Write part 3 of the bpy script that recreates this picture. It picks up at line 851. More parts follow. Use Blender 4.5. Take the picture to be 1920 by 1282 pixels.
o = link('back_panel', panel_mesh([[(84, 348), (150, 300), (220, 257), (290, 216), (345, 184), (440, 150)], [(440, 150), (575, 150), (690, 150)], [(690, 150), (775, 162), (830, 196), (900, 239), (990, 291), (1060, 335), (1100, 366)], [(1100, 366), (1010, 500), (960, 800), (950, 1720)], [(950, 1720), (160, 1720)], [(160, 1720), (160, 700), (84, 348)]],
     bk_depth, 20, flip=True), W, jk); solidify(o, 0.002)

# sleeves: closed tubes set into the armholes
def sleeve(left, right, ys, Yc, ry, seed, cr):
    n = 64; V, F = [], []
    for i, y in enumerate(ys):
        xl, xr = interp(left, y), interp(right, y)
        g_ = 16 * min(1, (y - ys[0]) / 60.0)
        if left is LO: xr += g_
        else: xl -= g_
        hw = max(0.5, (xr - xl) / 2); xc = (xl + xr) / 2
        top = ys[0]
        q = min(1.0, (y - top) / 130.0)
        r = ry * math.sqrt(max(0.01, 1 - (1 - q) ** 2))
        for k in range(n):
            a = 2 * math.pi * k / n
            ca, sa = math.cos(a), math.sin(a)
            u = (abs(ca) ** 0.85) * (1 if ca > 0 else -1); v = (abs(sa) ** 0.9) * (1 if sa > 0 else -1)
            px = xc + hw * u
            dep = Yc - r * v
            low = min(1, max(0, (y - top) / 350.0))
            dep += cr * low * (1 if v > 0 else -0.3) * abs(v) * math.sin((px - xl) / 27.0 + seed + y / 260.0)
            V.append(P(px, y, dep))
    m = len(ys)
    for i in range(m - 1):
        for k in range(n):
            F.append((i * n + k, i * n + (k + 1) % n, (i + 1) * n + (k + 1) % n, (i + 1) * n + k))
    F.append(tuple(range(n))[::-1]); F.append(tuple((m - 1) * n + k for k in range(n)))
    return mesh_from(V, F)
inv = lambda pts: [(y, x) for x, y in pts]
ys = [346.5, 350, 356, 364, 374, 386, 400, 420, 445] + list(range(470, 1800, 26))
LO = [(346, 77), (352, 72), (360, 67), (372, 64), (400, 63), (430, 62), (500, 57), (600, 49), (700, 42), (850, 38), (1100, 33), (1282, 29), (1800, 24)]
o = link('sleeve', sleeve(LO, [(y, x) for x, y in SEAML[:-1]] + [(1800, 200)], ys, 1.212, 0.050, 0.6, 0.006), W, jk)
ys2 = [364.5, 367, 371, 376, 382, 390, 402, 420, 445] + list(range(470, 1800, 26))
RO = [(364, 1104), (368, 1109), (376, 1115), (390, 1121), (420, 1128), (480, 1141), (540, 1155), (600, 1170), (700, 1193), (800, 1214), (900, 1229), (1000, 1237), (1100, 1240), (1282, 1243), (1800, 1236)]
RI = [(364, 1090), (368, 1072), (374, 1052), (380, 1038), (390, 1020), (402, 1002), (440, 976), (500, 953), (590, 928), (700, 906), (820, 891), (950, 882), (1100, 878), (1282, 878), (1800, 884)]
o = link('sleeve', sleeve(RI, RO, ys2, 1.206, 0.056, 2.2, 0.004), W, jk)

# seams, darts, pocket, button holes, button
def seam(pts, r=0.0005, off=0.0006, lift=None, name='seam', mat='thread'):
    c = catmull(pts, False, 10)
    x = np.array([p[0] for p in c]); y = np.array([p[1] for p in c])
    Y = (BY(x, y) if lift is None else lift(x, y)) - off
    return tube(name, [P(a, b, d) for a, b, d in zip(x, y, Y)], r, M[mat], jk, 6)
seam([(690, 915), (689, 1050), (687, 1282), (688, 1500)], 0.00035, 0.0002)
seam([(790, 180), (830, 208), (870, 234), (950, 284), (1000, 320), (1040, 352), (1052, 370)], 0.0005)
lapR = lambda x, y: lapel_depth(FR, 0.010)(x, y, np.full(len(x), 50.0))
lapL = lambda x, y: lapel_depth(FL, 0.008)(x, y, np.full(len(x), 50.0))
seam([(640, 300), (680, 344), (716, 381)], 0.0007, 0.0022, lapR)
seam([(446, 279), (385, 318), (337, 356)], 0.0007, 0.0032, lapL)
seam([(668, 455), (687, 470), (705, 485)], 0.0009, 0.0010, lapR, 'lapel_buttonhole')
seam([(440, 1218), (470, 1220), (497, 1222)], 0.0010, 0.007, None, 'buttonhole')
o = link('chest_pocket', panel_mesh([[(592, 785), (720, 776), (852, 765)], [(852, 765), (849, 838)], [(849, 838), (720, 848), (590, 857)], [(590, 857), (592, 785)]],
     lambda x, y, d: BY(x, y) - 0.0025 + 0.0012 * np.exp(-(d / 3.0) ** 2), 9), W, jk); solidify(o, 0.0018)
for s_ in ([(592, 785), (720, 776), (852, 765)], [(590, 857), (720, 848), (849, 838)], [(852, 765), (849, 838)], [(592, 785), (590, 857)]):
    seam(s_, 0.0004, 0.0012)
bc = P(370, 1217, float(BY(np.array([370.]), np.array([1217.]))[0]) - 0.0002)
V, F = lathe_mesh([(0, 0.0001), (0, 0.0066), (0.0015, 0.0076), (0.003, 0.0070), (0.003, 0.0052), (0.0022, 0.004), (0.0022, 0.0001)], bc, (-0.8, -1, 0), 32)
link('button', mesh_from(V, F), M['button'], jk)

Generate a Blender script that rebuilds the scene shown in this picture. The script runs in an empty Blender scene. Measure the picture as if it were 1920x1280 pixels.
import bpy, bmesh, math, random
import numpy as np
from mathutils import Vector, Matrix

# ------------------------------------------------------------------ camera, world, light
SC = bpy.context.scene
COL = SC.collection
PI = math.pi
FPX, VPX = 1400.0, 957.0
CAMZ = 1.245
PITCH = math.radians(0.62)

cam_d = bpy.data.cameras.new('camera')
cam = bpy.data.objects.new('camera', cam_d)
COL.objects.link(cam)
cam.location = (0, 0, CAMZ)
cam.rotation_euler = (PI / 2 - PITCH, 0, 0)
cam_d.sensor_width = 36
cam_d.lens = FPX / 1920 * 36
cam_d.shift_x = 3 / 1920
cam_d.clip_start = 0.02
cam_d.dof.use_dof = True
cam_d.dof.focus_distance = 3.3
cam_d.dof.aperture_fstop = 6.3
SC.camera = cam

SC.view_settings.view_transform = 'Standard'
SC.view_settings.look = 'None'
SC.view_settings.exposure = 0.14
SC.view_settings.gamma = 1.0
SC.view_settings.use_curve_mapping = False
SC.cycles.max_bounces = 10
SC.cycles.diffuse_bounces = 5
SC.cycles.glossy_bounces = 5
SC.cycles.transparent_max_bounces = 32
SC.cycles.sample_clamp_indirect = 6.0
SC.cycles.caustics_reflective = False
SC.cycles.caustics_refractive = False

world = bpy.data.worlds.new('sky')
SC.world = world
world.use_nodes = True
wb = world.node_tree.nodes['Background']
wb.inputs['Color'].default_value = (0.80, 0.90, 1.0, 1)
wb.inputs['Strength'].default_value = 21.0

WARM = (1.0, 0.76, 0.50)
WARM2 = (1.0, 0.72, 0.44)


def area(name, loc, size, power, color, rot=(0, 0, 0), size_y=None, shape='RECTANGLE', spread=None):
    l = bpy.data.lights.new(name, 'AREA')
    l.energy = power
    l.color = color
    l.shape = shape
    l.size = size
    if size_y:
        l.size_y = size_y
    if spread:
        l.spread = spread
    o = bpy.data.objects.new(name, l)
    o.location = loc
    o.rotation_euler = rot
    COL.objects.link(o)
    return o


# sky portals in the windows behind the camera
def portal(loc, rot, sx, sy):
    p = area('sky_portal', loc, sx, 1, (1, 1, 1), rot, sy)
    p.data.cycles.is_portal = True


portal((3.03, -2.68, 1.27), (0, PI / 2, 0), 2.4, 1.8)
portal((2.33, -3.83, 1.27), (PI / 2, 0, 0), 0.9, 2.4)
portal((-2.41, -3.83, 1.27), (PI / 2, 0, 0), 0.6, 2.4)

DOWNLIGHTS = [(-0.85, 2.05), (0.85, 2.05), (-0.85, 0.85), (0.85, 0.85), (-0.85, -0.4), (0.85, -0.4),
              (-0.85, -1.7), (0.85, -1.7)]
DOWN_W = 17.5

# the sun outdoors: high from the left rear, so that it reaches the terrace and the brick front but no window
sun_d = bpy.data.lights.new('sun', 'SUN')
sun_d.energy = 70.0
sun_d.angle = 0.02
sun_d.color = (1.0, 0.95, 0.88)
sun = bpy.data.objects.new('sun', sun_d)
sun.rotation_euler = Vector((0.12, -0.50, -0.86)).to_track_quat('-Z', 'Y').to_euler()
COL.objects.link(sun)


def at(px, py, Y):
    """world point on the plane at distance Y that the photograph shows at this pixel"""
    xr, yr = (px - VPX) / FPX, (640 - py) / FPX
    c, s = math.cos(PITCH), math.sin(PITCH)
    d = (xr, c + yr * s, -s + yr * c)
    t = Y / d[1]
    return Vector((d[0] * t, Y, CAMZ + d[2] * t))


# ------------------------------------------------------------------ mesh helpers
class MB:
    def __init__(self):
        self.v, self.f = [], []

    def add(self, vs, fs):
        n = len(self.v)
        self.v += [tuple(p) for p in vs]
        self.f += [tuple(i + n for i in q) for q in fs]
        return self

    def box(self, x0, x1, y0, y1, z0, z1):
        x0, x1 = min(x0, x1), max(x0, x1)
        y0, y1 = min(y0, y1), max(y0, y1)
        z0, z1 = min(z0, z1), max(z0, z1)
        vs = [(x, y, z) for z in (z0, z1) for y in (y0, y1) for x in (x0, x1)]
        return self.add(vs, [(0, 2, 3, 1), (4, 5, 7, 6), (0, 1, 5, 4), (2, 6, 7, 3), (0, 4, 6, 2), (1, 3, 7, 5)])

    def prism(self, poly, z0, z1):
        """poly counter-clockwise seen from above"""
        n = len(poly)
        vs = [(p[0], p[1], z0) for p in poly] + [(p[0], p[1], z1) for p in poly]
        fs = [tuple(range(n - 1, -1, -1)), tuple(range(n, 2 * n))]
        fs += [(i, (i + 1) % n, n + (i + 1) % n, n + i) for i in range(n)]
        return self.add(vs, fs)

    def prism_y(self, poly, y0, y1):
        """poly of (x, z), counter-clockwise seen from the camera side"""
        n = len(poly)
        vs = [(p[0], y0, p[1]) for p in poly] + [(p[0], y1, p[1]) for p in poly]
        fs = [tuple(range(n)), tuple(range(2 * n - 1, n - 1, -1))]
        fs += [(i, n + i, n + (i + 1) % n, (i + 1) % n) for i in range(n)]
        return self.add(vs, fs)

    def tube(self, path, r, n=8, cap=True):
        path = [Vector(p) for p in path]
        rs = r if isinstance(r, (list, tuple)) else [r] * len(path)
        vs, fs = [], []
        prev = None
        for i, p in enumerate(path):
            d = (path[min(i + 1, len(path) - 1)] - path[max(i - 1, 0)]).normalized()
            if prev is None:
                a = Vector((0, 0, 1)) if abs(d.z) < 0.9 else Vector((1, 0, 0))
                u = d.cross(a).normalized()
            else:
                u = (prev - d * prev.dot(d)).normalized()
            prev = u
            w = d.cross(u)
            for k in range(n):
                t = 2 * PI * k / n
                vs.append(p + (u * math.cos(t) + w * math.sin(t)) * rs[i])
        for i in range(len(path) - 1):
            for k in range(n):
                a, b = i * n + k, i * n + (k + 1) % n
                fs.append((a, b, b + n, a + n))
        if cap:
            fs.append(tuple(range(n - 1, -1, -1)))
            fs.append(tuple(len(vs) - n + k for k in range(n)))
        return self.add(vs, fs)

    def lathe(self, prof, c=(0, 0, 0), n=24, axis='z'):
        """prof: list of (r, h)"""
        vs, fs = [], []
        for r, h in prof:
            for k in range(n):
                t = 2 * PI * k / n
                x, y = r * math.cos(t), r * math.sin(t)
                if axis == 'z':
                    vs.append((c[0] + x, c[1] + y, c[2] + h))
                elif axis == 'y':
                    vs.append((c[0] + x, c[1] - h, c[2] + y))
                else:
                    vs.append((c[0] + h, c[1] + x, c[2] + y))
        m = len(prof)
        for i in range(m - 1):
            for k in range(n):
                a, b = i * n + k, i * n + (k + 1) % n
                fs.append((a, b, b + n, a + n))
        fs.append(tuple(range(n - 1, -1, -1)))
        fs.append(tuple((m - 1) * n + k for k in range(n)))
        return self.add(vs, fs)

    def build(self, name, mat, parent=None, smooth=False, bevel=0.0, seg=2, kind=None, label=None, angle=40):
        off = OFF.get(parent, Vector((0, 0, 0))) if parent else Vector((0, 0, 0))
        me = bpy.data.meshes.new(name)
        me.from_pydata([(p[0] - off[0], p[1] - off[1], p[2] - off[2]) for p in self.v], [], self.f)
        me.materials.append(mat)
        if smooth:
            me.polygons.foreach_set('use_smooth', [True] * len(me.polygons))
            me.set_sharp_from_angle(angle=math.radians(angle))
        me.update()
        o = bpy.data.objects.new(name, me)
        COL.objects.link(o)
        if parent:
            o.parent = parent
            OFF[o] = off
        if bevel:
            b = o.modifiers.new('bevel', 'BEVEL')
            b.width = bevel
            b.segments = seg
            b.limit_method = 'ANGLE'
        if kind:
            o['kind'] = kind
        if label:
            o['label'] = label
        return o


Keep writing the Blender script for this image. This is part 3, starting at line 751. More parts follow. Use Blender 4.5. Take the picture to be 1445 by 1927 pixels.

§

> [Set exercise]:
Word for word, reproduce the listing above from its start up to and including the line that has "bk_depth, 20, flip=True), W, jk);". Give only those lines.

> [Written response]:
Write part 3 of the bpy script that recreates this picture. It picks up at line 851. More parts follow. Use Blender 4.5. Take the picture to be 1920 by 1282 pixels.
o = link('back_panel', panel_mesh([[(84, 348), (150, 300), (220, 257), (290, 216), (345, 184), (440, 150)], [(440, 150), (575, 150), (690, 150)], [(690, 150), (775, 162), (830, 196), (900, 239), (990, 291), (1060, 335), (1100, 366)], [(1100, 366), (1010, 500), (960, 800), (950, 1720)], [(950, 1720), (160, 1720)], [(160, 1720), (160, 700), (84, 348)]],
     bk_depth, 20, flip=True), W, jk); solidify(o, 0.002)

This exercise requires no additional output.